In line with the Fraser Group’s Group Universe Report 2009, Ms. Dixon noted a greater slowdown in Quebec. “We were expecting to see more generous plans in 2009, but the opposite happened. Employers proved to be more prudent. In Quebec, for example, we saw plans split or shrink. Some employers decided to stop offering short-term disability, decrease their participation in co-insurance or reduce dental coverage.”

Exceptional results

Sun Life, on the contrary, boasted exceptional results in Western Canada in 2009. In Ontario, the insurer’s group insurance revenues rose by 4.6% in 2009 from the previous year, revenues from the Atlantic provinces were up 6.1% and the Western provinces saw growth of 13.5%. “There were many acquisitions between companies in this region. The recession hit the west differently. These provinces felt it more in 2008 and will feel it again in 2010,” Ms. Dixon says.

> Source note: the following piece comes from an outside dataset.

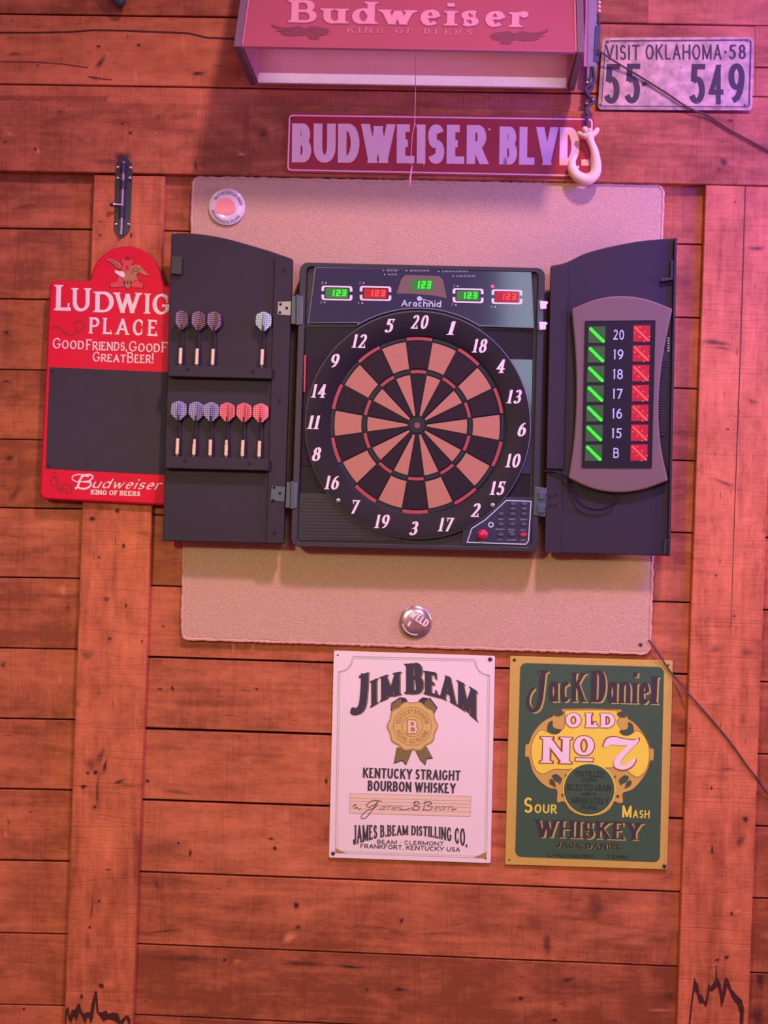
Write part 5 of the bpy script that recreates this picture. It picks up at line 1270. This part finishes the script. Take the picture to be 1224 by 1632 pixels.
for e, q, dx in (('l', fl, -.013), ('r', fr_, .013)):
    b = MB()
    qb = Vector((q.x, -.020, (bl if e == 'l' else br).z))
    prof_ = [q+Vector((0, -.004, -.002)), qb+Vector((0, 0, -.002)), Vector((q.x, -.020, q.z+HT+.006)), q+up+Vector((0, -.004, .006))]
    b.prism(prof_, [p+Vector((dx, 0, 0)) for p in prof_], FRAMEGR); b.build('end_frame', t, bevel=.001)
    b = MB(); s_ = 1 if e == 'l' else -1
    p2 = [p+Vector((s_*.001, .004 if i in (0, 3) else -.004, .004)) for i, p in enumerate(prof_)]
    b.prism(p2, [p+Vector((s_*.003, 0, 0)) for p in p2], SHADEINR); b.build('end_lining', t)
b = MB()
p0, p1 = (464, 36), (843, 44)
for g, m_, lf, pj in ((.035, SHADEDK, .0006, 0), (0, SHADEPALE, .0010, 0)):
    st_ = style(.25, .09, 12, serif=.11, sth=.07, sp=.14, ws=1.2, grow=g)
    text(b, 'Budweiser', line(p0, p1, 35), st_, m_, lambda x, y: front(x, y, lf))
text(b, 'KING OF BEERS', line((554, 52.5), (752, 56), 8.5), style(.16, .07, 12, serif=.12, sth=.08, sp=.55, word=.9), SHADEPALE2, lambda x, y: front(x, y, .0008))
lab(b.build('lettering', t), 'pale pink lettering')
for mir in (1, -1):
    b = MB(); F_ = (lambda x, y: (x, y)) if mir > 0 else (lambda x, y: (1306.5-x, y+8))
    wing = [(432, 38), (440, 42), (456, 45), (476, 42), (486, 46), (496, 42), (520, 45), (526, 50), (520, 56), (510, 57), (508, 63), (494, 63), (488, 56), (470, 58), (455, 57), (446, 54), (452, 52), (438, 50), (446, 48), (434, 43)]
    b.poly([front(*F_(x, y), .0007) for x, y in wing], SHADEBR); lab(b.build('emblem', t), 'dull brown spread eagle mark')
b = MB()
b.tube(spline([P(663, 84, .2), P(662.5, 120, .19), P(661.5, 170, .18), P(660.5, 198, .18), P(657.5, 215, .18), P(655.5, 240, .18), P(655, 262, .18)], 5), .0007, STRING, 6)
b.tube(spline([P(661, 196, .18), P(667, 208, .18), P(671, 225, .18), P(672.5, 250, .18), P(676, 264, .18)], 5), .0006, STRING, 6)
b.tube(spline([P(657, 264, .18), P(655, 275, .18), P(653.5, 286, .18), P(653.5, 297, .18)], 4), [.0008, .001, .0012, .0016, .002, .0018, .0014, .0018, .0022, .0018, .0012, .001, .0008], STRING, 8)
lab(b.build('pull_string', t, smooth=True), 'thin pink pull string')

# ================================================================== HANGING HOOK
WK = 0.040
def HQ(q): return sub(q, 890, 0, .18987)
t = thing('hanging_hook', 'cream carved hook hanging on a knotted cord at the end of the lamp shade', 'hook', P(932, 297, WK))
b = MB(); prof = [(258, 1100, .0050), (252, 1122, .0082), (262, 1160, .0080), (280, 1210, .0070), (300, 1260, .0078), (315, 1330, .0085), (320, 1400, .0095), (305, 1460, .0105), (260, 1500, .0112), (205, 1500, .0112), (150, 1470, .0108), (118, 1420, .0098), (112, 1370, .0080), (128, 1330, .0055), (155, 1300, .0020)]
pp = spline([P(*HQ([(x, y)])[0], WK) for x, y, r in prof], 5); rr = []
for i in range(len(prof)-1):
    for k_ in range(5): rr.append(lerp(prof[i][2], prof[i+1][2], k_/5))
rr.append(prof[-1][2])
b.tube(pp, rr, BONE, 14)
b.tube(spline([P(*HQ([p])[0], WK) for p in [(160, 1112), (200, 1130), (255, 1142), (302, 1118), (334, 1074)]], 5), [.0030, .0036, .0042, .0048, .0053, .0058, .0064, .007, .0074, .0076, .0074, .0070, .0066, .0064, .0062, .006, .0058, .0054, .005, .0042, .0030], BONE, 10)
b.tube(spline([P(*HQ([p])[0], WK) for p in [(128, 1440), (150, 1415), (172, 1395)]], 4), [.006, .006, .0055, .005, .004, .003, .0025, .002, .0012], BONE, 8)
b.build('hook', t, smooth=True)
b = MB()
for c_, r_, sy in (((222, 1085), .0058, 1.0), ((262, 1092), .0035, 1.2)): b.ball(P(*HQ([c_])[0], WK+.006), r_, BONE, 12, sy)
b.build('bead', t, smooth=True)
b = MB()
b.tube(spline([P(*HQ([p])[0], WK) for p in [(275, 560), (270, 640), (245, 700), (290, 730), (235, 790), (285, 830), (225, 870), (250, 930), (240, 1000), (245, 1080)]], 6), .0036, CORD, 8)
b.tube(spline([P(*HQ([p])[0], WK+.003) for p in [(290, 560), (300, 680), (230, 740), (260, 810), (305, 850), (240, 900), (235, 960)]], 6), .0032, CORD, 8)
b.build('knotted_cord', t, smooth=True)
b = MB()
for c_ in ((240, 692), (288, 835), (235, 868)): b.ball(P(*HQ([c_])[0], WK+.005), .0036, CHROME, 10, .8)
lab(b.build('knot_bead', t, smooth=True), 'shiny metal beads in the cord')
b = MB(); s0, s1 = HQ([(248, -900), (300, -900)])[0], HQ([(300, -900)])[0]
b.slab(HQ([(262, -620), (322, -620), (318, 560), (300, 700), (238, 690), (243, 540)]), WK-.001, WK+.001, STRAP)
b.build('strap', t, bevel=.0004)
b = MB(); b.slab(HQ([(232, -620), (262, -620), (262, 120), (243, 560), (212, 556), (228, 120)]), WK-.002, WK-.0012, mat('pink_trim', (.62, .22, .36), .5)); lab(b.build('strap_edge', t), 'pink edge of the strap')

# pull chain with sleeve beside the strap
t = thing('pull_chain', 'white beaded pull chain ending in a black sleeve beside the licence plate', 'pull chain', P(952, 101, .042))
b = MB(); bx = HQ([(306, 215), (356, 205), (340, 525), (290, 520)]); b.slab(rrect(bx, 2, 4), .033, .042, CLIP); b.build('sleeve', t, bevel=.0025)
b = MB(); (p, q) = HQ([(335, 110), (340, 210)]); b.tube([P(p[0], p[1], .038), P(q[0], q[1], .038)], .0024, CORD, 8); b.build('link', t, smooth=True)
for i in range(14):
    (c_,) = HQ([(343, 92-i*36)]); b = MB(); b.ball(P(c_[0], c_[1], .038), .0030, WHITE, 10); b.build('bead', t, smooth=True)

# ================================================================== CABLES
def cable(label, pts, r):
    b = MB(); b.tube(spline([P(x, y, w) for x, y, w in pts], 8), r, CABLE, 8)
    o = b.build('cable', None, smooth=True, origin=P(*pts[-1])); o['label'] = label; o['category'] = 'cable'
cable('brown cable slung across the licence plate', [(952, 78, .05), (962, 86, .045), (985, 101, .035), (1020, 122, .030), (1060, 147, .030), (1098, 172, .029), (1130, 185, .026), (1160, 205, .025), (1195, 224, .025), (1226, 240, .025), (1300, 275, .024), (1420, 330, .023)], .0019)
cable('thin dark cable running down over the green sign corner and the post', [(1034, 1020, .012), (1040, 1028, .014), (1056, 1052, .011), (1068, 1070, .009), (1084, 1089, .012), (1098, 1106, .023), (1130, 1142, .0225), (1162, 1180, .0225), (1192, 1222, .0225), (1206, 1240, .022), (1226, 1268, .006), (1300, 1350, .004), (1420, 1480, .004)], .0017)

# ================================================================== FIXTURE AT THE TOP EDGE
t = thing('wall_bracket', 'dark rounded bracket end poking in at the top edge of the wall', 'bracket', P(196, 14, .0))
b = MB()
b.tube(spline([P(150, -60, .02), P(165, -30, .022), P(180, -10, .022), P(190, 2, .020), P(196, 8, .014)], 5), [.010]*8+[.0105]*8+[.0115, .0115, .011, .010, .006], CLIP, 12); b.build('arm', t, smooth=True)
b = MB(); b.slab(circ(150, -62, 12, 20), 0.0, .024, CLIP); b.build('foot', t, bevel=.002)

for o in list(bpy.data.objects):
    if '_org' in o.keys(): del o['_org']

At Sun Life, Ms. Dixon expects notable growth in group insurance sales by the end of 2010 and an accelerated momentum in 2011. This trend will be particularly strong in Quebec: Ms. Dixon predicts that the new Quebec president, Isabelle Hudon, will have a lever effect on the insurance business.

André Simard, Vice President, sales, group and business insurance said that the recession had a weaker effect than expected in group insurance business at Desjardins Financial Security (DFS). Growth slowed, but he hesitates to pin the blame on job losses. “Many laid off employees had been working in precarious sectors that did not have very elaborate group plans, while the remaining jobs are often in richer plans,” he explains.

DFS garnered group insurance sales of $146 million in Canada in 2009, up from $137 million in 2008, for growth of 6.6%. “The loss of a group of $50 million in premiums – the city of Montreal employees – hampered our growth,” Mr. Simard says. DFS ceded this group to SSQ Financial Group last year. Mr. Simard describes the Quebec market as very competitive. 

“Group turnover is more frequent in the Quebec market. Also, we saw that groups with fewer than 200 employees have a termination rate of 11% to 12%, while groups of 5,000 employees or more have a termination rate of 2%. On average, Quebec groups tend to be smaller, the majority of the larger groups have head offices in Ontario,” Mr. Simard says, adding that the termination rate of groups of 200 to 500 employees stood at 8%, versus 6% for 500 to 1,000 employees and 4% for groups of 1,000 to 5,000 employees.

Aware that Quebec is a mature market, DFS is focusing on expanding its group insurance operations outside Quebec. “Year in, year out, we sell twice as much group insurance outside Quebec than in. In early 2012, we should have more premiums in force outside Quebec than in the province,” Mr. Simard says.

Disparate results in 2010

Group insurance sales results often vacillate sharply from quarter to quarter. At Industrial Alliance, for example, group insurance results rose in Q3 2010 after falling in the second quarter.

Sun Life saw group insurance sales explode by 86.4% in Q3 2010 compared with the same quarter in 2010. Sales grew from $44 million to $82 million.

At Standard Life Canada, group insurance premiums inched ahead by 8% in Q3 2010, to reach $166.2 million, compared with $154.2 million a year earlier.

At Manulife Financial, group insurance sales held steady at $83 million between the third quarter of 2010 and the same quarter in 2009.

For its part, third quarter results for Great-West Lifeco (Great-West, London Life and Canada Life showed growth of 18.7 % in sales in group insurance. Sales rose from $107 million in Q3 2009 to $127 million in Q3 2010.